Rafet Ekiz’in sanatına bakanlar, ilk anda doğaya duyulan bir sadelik ve sükûnet hisseder. Ama bu sessizlik, yüzeydeki bir huzur değil; içteki çalkantıların dışavurumudur. Onun resimleri, bir yandan dinginlik sunarken, öte yandan izleyiciyi derin bir iç sorgulamaya iter.
Kendisi de tam bu ikilemin insanıydı: Disiplinli ama özgür, sessiz ama asi, kural tanımaz ama derinlemesine bağlılık taşıyan bir sanatçı.
Ailedeki diğer kardeşler de farklı sanat dallarında üretim yapar. Fakat Rafet, hem üretkenliği hem de özgün diliyle ailesinin ve çağdaş Türk resminin dikkat çeken en önemli figürlerinden biri olur. Onun en büyük özelliği, sanatın tanımını kendisi için yeniden yapmasıdır. Kimseye benzemeyen çizgisiyle, kimseye ait olmayan bir yolda yürümüştür.
Rafet Ekiz, 1950 yılındaSamsun Terme’de doğdu. İstanbul Atatürk Eğitim Enstitüsü , Resim Bölümünü ile başladığı sanat yolculuğunda çok sayıda kişisel sergi açtı, eserleri yurtiçi ve yurtdışı koleksiyonlarda yer aldı. Doğayı, yalnızlığı ve varoluşu tuvalde dile getiren resimleriyle tanındı. Sanatın ona göre bir disiplini yoktu; onun için sanat, içgüdüyle akan bir yaşam biçimiydi.
Biraz daha bekleyeceğim.
İçimde sana ait olan
bir enerji var
Yaşama ait bir
saygının üretilemeyen
sevgisinde
biraz daha bekleyeceğim
Direnerek
ya yanlışlarımı bulacağım
ya da yanlışlarımı bulacaksın
O enerji senin varlığından
sökülür gelir
ve bende üretkensiz yanlış olur
ya sen yanlış yaşamaktasın
ya da ben
Ve o yaşam biçimi, dramatik bir biçimde son buldu.

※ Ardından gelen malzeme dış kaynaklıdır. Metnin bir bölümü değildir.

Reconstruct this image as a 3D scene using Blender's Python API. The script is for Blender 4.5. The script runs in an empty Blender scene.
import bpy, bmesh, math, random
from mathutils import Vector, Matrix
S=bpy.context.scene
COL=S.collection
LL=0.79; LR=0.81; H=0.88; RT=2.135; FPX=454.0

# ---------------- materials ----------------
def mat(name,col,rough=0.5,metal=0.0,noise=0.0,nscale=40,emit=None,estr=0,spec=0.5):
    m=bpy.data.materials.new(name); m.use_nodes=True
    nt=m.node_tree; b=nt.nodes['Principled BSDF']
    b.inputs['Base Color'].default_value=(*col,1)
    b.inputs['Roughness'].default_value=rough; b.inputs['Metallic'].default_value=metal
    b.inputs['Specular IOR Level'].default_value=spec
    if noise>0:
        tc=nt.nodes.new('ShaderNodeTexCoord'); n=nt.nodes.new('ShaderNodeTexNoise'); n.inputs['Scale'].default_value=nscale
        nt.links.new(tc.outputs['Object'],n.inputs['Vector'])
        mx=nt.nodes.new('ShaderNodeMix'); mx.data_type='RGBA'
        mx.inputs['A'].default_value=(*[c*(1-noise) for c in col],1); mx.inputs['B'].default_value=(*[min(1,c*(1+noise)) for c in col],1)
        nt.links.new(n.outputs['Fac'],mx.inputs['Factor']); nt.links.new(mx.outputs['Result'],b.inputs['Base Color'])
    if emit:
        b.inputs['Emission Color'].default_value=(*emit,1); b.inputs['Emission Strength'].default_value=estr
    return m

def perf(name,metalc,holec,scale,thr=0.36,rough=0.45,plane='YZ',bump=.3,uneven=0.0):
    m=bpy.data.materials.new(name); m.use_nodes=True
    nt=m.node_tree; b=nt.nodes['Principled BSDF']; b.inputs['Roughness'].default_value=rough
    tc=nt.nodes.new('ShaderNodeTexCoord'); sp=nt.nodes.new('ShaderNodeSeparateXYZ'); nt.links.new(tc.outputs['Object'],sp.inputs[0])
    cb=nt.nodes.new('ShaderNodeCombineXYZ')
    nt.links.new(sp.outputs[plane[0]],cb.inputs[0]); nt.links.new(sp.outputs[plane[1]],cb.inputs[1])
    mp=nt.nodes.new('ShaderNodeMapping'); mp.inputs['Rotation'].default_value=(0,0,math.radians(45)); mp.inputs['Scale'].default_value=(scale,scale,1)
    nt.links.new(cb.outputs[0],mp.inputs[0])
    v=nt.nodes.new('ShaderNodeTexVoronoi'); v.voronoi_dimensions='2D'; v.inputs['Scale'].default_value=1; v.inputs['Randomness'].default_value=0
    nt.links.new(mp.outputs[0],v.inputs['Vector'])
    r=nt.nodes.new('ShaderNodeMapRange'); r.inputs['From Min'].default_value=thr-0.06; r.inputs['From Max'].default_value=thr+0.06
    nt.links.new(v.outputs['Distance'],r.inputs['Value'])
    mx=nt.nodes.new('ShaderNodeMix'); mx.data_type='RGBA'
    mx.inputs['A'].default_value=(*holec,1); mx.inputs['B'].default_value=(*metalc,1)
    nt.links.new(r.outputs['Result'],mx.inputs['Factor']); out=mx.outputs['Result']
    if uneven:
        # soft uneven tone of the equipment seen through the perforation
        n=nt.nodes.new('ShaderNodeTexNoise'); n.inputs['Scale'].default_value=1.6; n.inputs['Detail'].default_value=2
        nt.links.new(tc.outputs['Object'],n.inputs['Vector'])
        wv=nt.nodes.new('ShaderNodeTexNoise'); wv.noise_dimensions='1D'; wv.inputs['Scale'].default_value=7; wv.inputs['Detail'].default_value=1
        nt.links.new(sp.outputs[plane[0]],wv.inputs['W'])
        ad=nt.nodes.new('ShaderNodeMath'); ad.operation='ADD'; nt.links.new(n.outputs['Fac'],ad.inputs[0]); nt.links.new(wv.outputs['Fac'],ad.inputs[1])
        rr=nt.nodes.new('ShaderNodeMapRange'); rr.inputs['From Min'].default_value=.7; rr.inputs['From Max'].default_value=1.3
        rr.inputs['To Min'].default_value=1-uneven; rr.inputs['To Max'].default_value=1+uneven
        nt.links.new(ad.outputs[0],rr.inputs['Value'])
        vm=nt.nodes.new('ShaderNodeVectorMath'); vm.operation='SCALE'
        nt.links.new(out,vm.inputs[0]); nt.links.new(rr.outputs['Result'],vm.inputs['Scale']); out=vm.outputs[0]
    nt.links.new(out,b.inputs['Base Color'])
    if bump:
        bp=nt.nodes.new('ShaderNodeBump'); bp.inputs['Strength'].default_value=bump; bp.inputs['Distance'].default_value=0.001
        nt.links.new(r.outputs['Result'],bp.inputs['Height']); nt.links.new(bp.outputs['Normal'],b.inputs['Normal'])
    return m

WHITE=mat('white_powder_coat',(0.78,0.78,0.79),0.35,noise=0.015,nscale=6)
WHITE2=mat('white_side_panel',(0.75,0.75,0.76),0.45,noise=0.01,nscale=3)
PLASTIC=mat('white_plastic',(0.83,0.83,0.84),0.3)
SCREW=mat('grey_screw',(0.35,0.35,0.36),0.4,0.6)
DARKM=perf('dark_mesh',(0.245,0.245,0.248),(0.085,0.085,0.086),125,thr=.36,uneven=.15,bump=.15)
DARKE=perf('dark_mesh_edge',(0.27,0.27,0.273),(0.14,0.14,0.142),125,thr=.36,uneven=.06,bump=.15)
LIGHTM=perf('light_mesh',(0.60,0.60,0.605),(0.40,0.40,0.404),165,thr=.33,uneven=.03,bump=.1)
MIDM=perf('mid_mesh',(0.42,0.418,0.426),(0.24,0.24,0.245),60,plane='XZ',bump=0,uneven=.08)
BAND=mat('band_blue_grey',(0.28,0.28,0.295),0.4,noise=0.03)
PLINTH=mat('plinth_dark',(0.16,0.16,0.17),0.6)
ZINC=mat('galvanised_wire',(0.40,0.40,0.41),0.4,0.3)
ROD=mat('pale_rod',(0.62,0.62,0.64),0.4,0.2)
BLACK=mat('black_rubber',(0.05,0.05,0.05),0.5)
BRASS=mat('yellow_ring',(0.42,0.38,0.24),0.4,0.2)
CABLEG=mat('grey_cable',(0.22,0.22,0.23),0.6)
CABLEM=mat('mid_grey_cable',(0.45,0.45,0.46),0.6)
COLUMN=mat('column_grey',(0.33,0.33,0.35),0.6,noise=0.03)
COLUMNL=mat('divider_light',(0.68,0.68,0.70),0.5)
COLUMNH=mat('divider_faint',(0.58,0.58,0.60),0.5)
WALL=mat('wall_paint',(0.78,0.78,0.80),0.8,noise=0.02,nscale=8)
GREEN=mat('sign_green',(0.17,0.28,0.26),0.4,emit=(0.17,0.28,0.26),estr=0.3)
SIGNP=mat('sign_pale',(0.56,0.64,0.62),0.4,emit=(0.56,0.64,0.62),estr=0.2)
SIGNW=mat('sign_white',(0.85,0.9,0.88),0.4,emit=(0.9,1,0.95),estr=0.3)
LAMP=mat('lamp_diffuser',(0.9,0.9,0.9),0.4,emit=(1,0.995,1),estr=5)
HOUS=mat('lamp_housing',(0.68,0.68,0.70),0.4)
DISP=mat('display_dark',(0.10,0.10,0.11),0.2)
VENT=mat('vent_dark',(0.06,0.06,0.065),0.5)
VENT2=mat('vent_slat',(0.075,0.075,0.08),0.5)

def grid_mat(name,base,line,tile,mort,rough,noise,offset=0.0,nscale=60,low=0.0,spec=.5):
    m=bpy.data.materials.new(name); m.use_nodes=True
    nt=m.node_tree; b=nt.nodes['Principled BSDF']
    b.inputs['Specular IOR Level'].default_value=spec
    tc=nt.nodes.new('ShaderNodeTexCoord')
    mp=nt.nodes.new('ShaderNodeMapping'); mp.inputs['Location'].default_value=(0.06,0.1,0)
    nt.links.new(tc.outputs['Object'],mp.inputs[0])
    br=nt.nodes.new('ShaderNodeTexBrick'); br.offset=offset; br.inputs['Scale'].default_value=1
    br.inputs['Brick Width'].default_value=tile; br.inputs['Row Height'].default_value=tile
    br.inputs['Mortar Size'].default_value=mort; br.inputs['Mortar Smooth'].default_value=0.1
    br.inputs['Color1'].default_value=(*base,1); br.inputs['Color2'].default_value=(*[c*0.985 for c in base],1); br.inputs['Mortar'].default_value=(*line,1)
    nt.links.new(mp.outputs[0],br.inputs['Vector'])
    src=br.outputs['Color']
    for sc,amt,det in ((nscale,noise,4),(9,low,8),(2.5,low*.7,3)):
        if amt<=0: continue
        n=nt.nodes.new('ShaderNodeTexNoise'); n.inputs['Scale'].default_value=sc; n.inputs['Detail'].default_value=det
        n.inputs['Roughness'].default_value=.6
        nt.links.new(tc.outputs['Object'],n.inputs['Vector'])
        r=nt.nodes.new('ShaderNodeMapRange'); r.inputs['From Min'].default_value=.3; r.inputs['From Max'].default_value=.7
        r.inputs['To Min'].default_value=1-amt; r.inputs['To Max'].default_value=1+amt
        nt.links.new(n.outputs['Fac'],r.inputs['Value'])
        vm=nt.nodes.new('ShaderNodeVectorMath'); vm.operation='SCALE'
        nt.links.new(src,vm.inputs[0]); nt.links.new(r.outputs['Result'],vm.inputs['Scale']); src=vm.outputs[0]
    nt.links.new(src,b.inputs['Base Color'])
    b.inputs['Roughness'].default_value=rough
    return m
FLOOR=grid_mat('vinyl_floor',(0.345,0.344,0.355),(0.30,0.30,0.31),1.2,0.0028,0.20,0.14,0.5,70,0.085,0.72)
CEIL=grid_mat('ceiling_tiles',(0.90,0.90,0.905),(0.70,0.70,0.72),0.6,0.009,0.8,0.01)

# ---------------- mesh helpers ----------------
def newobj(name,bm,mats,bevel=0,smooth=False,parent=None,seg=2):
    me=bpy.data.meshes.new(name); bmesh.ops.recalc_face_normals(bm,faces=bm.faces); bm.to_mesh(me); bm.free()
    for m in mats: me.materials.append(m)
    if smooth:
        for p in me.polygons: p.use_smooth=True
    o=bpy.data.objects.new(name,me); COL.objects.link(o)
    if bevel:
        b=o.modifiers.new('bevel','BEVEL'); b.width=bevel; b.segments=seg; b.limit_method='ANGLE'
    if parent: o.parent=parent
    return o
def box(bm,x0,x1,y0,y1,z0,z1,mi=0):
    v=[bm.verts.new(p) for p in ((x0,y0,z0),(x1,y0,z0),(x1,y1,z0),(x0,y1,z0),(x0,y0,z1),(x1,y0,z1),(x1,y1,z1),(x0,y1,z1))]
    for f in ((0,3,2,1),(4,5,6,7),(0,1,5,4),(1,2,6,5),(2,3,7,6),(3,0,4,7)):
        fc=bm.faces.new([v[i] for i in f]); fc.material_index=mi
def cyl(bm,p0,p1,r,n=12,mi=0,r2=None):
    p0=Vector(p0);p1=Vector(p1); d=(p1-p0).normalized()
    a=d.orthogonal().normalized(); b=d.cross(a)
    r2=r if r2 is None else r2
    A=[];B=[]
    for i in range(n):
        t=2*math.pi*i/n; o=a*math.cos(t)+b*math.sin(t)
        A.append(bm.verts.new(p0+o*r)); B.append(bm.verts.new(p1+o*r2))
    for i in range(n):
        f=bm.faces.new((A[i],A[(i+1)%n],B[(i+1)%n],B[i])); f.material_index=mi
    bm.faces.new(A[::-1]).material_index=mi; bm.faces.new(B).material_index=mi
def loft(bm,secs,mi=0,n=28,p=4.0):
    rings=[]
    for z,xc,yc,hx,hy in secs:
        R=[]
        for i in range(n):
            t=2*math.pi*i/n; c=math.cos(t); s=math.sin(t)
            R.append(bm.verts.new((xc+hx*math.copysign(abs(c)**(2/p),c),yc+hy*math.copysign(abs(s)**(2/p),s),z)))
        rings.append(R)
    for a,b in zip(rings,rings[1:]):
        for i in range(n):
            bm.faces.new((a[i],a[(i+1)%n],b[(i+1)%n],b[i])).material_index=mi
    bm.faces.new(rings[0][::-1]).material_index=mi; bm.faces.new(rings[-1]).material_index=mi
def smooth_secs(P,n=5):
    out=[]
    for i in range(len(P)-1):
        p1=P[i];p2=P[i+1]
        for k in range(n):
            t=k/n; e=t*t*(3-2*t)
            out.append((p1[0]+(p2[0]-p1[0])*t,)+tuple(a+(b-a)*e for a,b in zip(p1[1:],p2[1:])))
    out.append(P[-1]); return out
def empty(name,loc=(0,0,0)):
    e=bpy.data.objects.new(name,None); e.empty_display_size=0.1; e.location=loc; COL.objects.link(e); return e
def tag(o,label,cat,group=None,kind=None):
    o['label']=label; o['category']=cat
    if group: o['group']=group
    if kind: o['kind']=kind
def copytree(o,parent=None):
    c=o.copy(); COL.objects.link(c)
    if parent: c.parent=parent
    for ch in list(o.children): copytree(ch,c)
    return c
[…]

Bir ressam ölmüş diyeler / on üç gün sonra duyalar
Rafet Ekiz, sanatını tam da kendi gibi — doludizgin, içten ve bazen yıkıcı biçimde yaşadı.
Hayata da aynı yoğunlukla tutundu ve aynı yoğunlukla veda etti.
Bir sabah o ele avuca sığmaz ruh sustu; ama ardında bıraktığı resimler, hâlâ konuşuyor. Hâlâ suskunluğu sorguluyor, hâlâ bakanın içini yakıyor.
‘’Ölüm; ölümün bilinmesi değil, yaşamanın bilinmesidir…’’
Bugün o üç sanatçı kardeşten yalnızca biri hayatta: Turgut Ekiz.
Ve o da kardeşi Rafet’i yalnızca anmakla kalmıyor; onu yaşatıyor.
Yıllar boyunca Rafet’in resimlerinden oluşan anma sergileri düzenledi.
2022 yılında açtığı kapsamlı retrospektif sergiyle, Rafet’in tüm dönemlerini sanatseverlerle buluşturdu.
Ayrıca "Turgut Ekiz: “Rafetçe “ adlı bir kitap yayımlayarak, hem kardeşinin eserlerini hem de onun içsel yolculuğunu belgeledi.
Bu kitaplar, yalnızca sanatseverler için değil; kardeşlik, hafıza ve sadakat üzerine düşünen herkes için birer başvuru kaynağı hâline geldi.
Çünkü bazı sanatçılar gider, ama yok olmaz.
Bazı kardeşler susar, ama yaşatmaya devam eder.
Ve bazı resimler, bir ömürlük sessizliği rengârenk anlatır.